Movie studios tipped to offer (pricey) movie rentals days after theatrical release

Though theatrical movies are available in-home much earlier than they once were, there's still months of waiting between a show's end of run in the theater and its launch on Blu-ray. The waiting time is even longer if you're hoping to grab a digital copy of the movie rather than a physical disc, and many movie lovers have complained about this over the years. Now movie studios are looking into doing something about it, and they may allow movies to be offered as digital rentals only weeks after leaving theaters...but for a big price.

The information comes from Variety, which reports that six of the seven major Hollywood studios are considering allowing movies to be offered on-demand digitally a mere 17 days after they launch in theaters rather than the three months it typically takes. The studios are said to be in talks with exhibitors and plan to offer them part of the revenue pie in exchange for agreeing to this new rental structure.

The cost-and-release details haven't been determined at this time, though, and word has it that the studios are butting heads over the best rate and release schedule. The first time around, some studios were said to be considering a $50 rental cost attached to these digital movies (the early releases, that is).

Sources claim both Universal and Fox opposed the pricing, saying it would be too excessive for consumers, the majority of which were unlikely to pay that much. That snowballed into a new proposal, one that has a $30 price tag but that would result in the movies being released 30 to 45 days after their theatrical debut.

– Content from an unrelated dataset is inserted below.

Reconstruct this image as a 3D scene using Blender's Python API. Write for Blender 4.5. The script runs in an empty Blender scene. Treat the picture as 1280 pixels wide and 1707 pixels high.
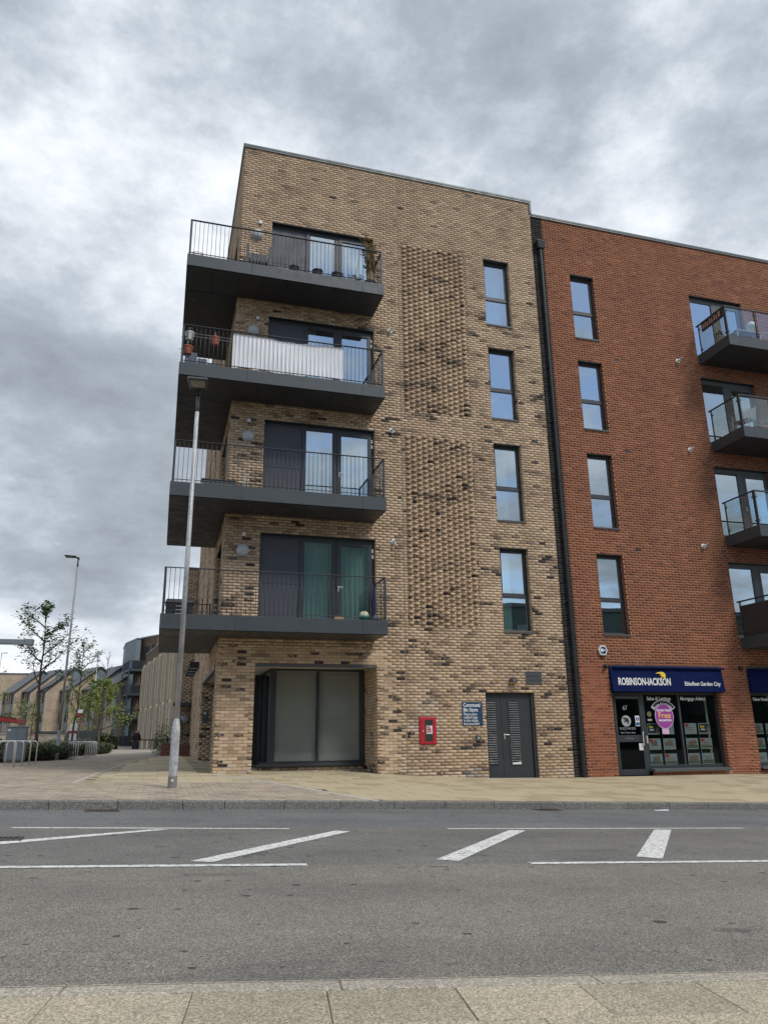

Universal isn't quite satisfied with that, according to the sources, instead wanting to see the rental available within 20 days after theatrical release to sweeten the pie for consumers. It marks yet another tradition in the movie industry being nixed as consumer tides change and viewing habits shift. Consumers are increasingly turning toward streaming services like Netflix, and they've grown tired of waiting months for legal access to movies that are, more often than not, available to pirate days after launch.